Ludlow Massacre — Woody Guthrie

Folk legend Woody Guthrie was something of a pre-Internet news blogger in his day, writing songs about current topics and events. That includes an imagined and detailed first-person account of one of the darkest moments in Colorado history. His song gives voice to the striking miners who were attacked and killed by a militia in 1914, and the regional Coalfield War that ensued.

“Our women from Trinidad they hauled some potatoes / Up to Walsenburg in a little cart / They sold their potatoes and brought some guns back / And they put a gun in every hand.”


Colorado — Chevy Chase

From the most serious song on the list to the silliest: A 1973 National Lampoon compilation captured a pre-“SNL” Chevy Chase gently parodying John Denver and telling an increasingly ridiculous story about a disastrous Colorado weekend “when blizzards snap the power lines, and all the toilets freeze.” Bears eat their beans, a yeti kidnaps a friend and they “ran out of things to smoke, and say and eat and wear.” Still, they apparently survived to tell the absurd tale.

Honorable mentions (good songs that namedrop Colorado)

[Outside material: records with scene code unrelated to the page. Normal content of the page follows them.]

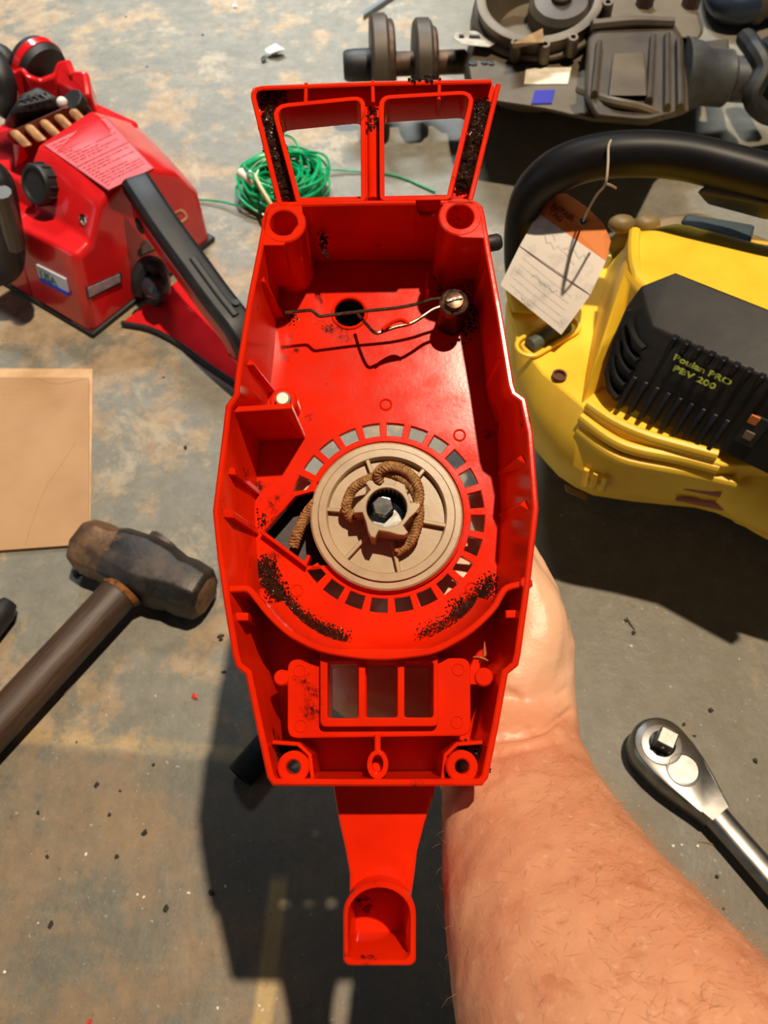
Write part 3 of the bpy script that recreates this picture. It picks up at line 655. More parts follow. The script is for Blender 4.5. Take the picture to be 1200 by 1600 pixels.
def make_hammer():
    c = W(222, 888, .024); a = (W(305, 918, .024) - W(140, 848, .024)); a.z = 0; a.normalize(); z = V((0,0,1)); b = z.cross(a)
    M = frame(V((c.x, c.y, 0)), a, z); r = thing('sledge_hammer', 'short sledge hammer with worn steel head and dark wooden handle', 'hammer', M)
    zc = .0235
    def octa(x, hy, hz, ch):
        cy = hy*ch; cz = hz*ch
        return [(x, hy, cz-0+zc), (x, cy, hz+zc), (x, -cy, hz+zc), (x, -hy, cz+zc), (x, -hy, -cz+zc), (x, -cy, -hz+zc), (x, cy, -hz+zc), (x, hy, -cz+zc)]
    mb = MB(); mb.loft([octa(-.0585,.015,.015,.45), octa(-.056,.0195,.0195,.48), octa(-.041,.0215,.0215,.48), octa(-.032,.0208,.0208,.5), octa(-.022,.0226,.0225,.62), octa(0,.0235,.0225,.7), octa(.022,.0226,.0225,.62), octa(.032,.0208,.0208,.5), octa(.041,.0215,.0215,.48), octa(.056,.0195,.0195,.48), octa(.0585,.015,.015,.45)])
    mb.build('head', M_HAM, r, bevel=.0022, seg=3, smooth=50)
    # struck faces
    mt = mat('rust_worn_face', (150, 112, 78), (96, 74, 56), 120, rough=0.5, metal=0.4, bump=.3)
    for s in (-1, 1):
        mb = MB(); mb.loft([octa(s*.0587,.0145,.0145,.46), octa(s*.060,.012,.012,.5)]); mb.build('striking_face', mt, r)
    # the eye and the handle
    hd = W(-20, 1148, .021); Mi = M.inverted(); e = Mi @ hd; e = V((e.x, e.y, 0)).normalized()
    pts = [V((0,0,zc)) - e*0.028, V((0,0,zc)), V((0,0,zc)) + e*.024, V((0,0,zc-.001)) + e*.06, V((0,0,.021)) + e*.12, V((0,0,.019)) + e*.2, V((0,0,.018)) + e*.30]
    mw = NT('dark_handle_wood'); mp = mw.n('ShaderNodeMapping'); mw.l(mw.tc.outputs['Object'], mp.inputs['Vector']); mp.inputs['Rotation'].default_value = (0, 0, -math.atan2(e.y, e.x)); mp2 = mw.n('ShaderNodeMapping'); mw.l(mp.outputs['Vector'], mp2.inputs['Vector']); mp2.inputs['Scale'].default_value = (1, 14, 14)
    g = mw.noise(22, 6, .65, mp2.outputs['Vector']); mw.set(Base_Color=mw.mix(mw.ramp(g, .35, .7), lin((54, 40, 33)), lin((92, 68, 52))), Roughness=.5); mw.bump(g, .4, .0008)
    mb = MB(); mb.tube(smooth_path(pts, 5), .0138, 18, sx=1.1); mb.build('handle', mw.m, r, smooth=60)
    mb = MB(); mb.tube([V((0,0,zc)) + e*.0225, V((0,0,zc)) + e*.027], [.0165, .0145], 18, sx=1.1); mb.build('handle_collar', mat('rust_crumbs', (150, 92, 40), (70, 50, 34), 200, rough=.8, bump=.6), r)
make_hammer()

# ================================================================== CARDBOARD
def make_cardboard():
    q = [W(-330, 588, .004), W(139, 590, .004), W(139, 850, .004), W(-330, 884, .004)]
    o = V((q[1].x, q[1].y, 0)); r = thing('cardboard_sheet', 'flat brown corrugated cardboard sheet lying beside the sledge hammer', 'cardboard', Matrix.Translation(o))
    mc = NT('kraft_cardboard'); n1 = mc.noise(14, 6, .6); n2 = mc.noise(300, 3)
    sepc = mc.n('ShaderNodeSeparateXYZ'); mc.l(mc.tc.outputs['Object'], sepc.inputs[0])
    flute = mc.math('SINE', mc.math('MULTIPLY', sepc.outputs[1], 900.0))
    mc.set(Base_Color=mc.mix(mc.ramp(n1, .35, .7), lin((184, 146, 106)), lin((172, 132, 94))), Roughness=.8); mc.bump(mc.math('ADD', mc.math('MULTIPLY', flute, .35), n2), .18, .0006)
    def slab(name, z0, z1, sh=0, m=mc.m):
        mb = MB(); P4 = [V((p.x, p.y, 0)) for p in q]; P4[0].y += sh; P4[1].y += sh
        mb.loft([[V((p.x, p.y, z0)) for p in P4], [V((p.x, p.y, z1)) for p in P4]]); mb.build(name, m, r, world=True, smooth=0, bevel=.0003)
    slab('bottom_liner', .0004, .0012, .014, mat('pale_cardboard', (216, 178, 136), (200, 158, 116), 40, rough=.8)); slab('top_liner', .0034, .0042)
    mb = MB(); a = q[3]; b = q[2]; n = 150; pts = []
    rings = []
    for i in range(n+1):
        p = a.lerp(b, i/n); zz = .0023 + .001*math.sin(i*1.6); back = (q[0]-q[3]).normalized()*.2
        rings.append([V((p.x, p.y, zz-.0002)), V((p.x, p.y, zz+.0002)), V((p.x, p.y, zz+.0002)) + back, V((p.x, p.y, zz-.0002)) + back])
    mb.loft(rings); mb.build('flute', mc.m, r, world=True, smooth=60)
    mb = MB(); pts = smooth_path([W(118, 690, .0042), W(96, 725, .0042), W(70, 765, .0042), W(52, 810, .0042), W(40, 850, .0042)], 5); mb.tube(pts, .0004, 6); mb.build('crease', mc.m, r, world=True)
    mb = MB(); mb.tube(smooth_path([W(60, 592, .0042), W(90, 600, .0042), W(132, 592, .0042)], 5), .0004, 6); mb.build('crease', mc.m, r, world=True)
make_cardboard()

# ================================================================== RATCHET WRENCH
def make_ratchet():
    zt = .024; c = W(1034, 1163, zt); e = W(1330, 1500, .012) - W(1060, 1195, .012); e.z = 0; e.normalize(); z = V((0,0,1))
    M = frame(V((c.x, c.y, 0)), e, z); r = thing('ratchet_wrench', 'chrome ratchet wrench with square drive stub lying on the concrete', 'wrench', M)
    ms = mat('satin_chrome', (158, 155, 150), (136, 133, 128), 90, rough=.36, metal=1.0); md = mat('dark_drive_steel', (92, 90, 88), rough=.3, metal=1.0)
    R = .0208
    def tear(s):
        out = [(-R*s*math.cos(t), R*s*math.sin(t)) for t in [math.pi*(-.5) + math.pi*i/16 for i in range(17)]]
        out += [(.012, .0205*s), (.024, .0185*s), (.036, .0150*s), (.048, .0110*s), (.056, .0088*s), (.056, -.0088*s), (.048, -.0110*s), (.036, -.0150*s), (.024, -.0185*s), (.012, -.0205*s)]
        return out
    mb = MB(); mb.loft([[(x, y, .001) for x, y in tear(.88)], [(x, y, .003) for x, y in tear(.97)], [(x, y, .019) for x, y in tear(1)], [(x, y, .0225) for x, y in tear(.95)], [(x, y, zt if x < .03 else zt-.003*(x-.03)/.026) for x, y in tear(.86)]])
    mb.build('head', ms, r, smooth=50)
    mb = MB(); xs = [(.045, .0098, .0085), (.058, .0088, .0072), (.075, .0086, .0066), (.10, .0088, .0068), (.14, .0092, .0072), (.20, .0098, .0078), (.27, .010, .008)]
    mb.loft([[(x, wy*math.copysign(abs(math.cos(a))**.75, math.cos(a)), .0125 + hz*math.copysign(abs(math.sin(a))**.75, math.sin(a))) for a in [2*math.pi*i/20 for i in range(20)]] for x, wy, hz in xs]); mb.build('handle', ms, r, smooth=50)
    mb = MB(); mb.lathe([(.0145, zt-.001), (.0145, zt+.0004), (.0132, zt+.0008)], (0,0,0), z, 32); mb.build('drive_plate', ms, r)
    mb = MB(); mb.lathe([(.0092, zt), (.0092, zt+.0022), (.0082, zt+.0028)], (0,0,0), z, 28); mb.build('drive_collar', md, r)
    mb = MB(); t = math.radians(25); u = V((math.cos(t), math.sin(t), 0))*.0062; b = V((-u.y, u.x, 0)); mb.box((0,0,zt+.008), u, b, (0,0,.0075)); dv = mb.build('square_drive', ms, r, bevel=.0009)
    mb = MB(); mb.ball(V((0,0,zt+.010)) - b*1.0, .0022, 10, 6); mb.build('detent_ball', md, dv)
    mb = MB(); mb.lathe([(.0115, zt-.001), (.0115, zt+.0006), (.0103, zt+.0009), (.0098, zt-.0001), (.002, zt-.0001)], (.021,0,0), z, 32); mb.build('selector_disc', ms, r)
make_ratchet()

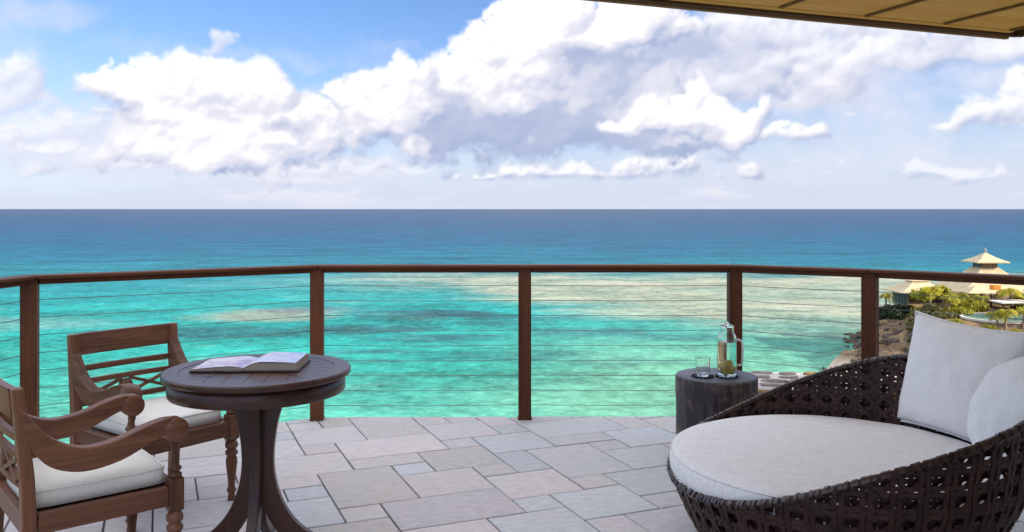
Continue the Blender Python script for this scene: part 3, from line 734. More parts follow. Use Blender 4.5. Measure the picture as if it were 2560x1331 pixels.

Colorado Cool-Aid — Johnny Paycheck

The “Take This Job and Shove It” guy also wrote a song about sitting in a Houston bar and drinking some iconic Colorado-crafted beer.

“What's Colorado Cool-Aid? / Well, it's a can of Coors brewed from a mountain stream / It'll set you head on fire an' make your kidneys scream.”

Closer — The Chainsmokers and Halsey

Easily the biggest hit on this list, “Closer” ruled the Billboard Hot 100 chart for months in 2016. And little old Boulder earned a name drop in this massive global hit.

“Pull the sheets right off the corner / Of that mattress that you stole / From your roommate back in Boulder / We ain't ever getting older.”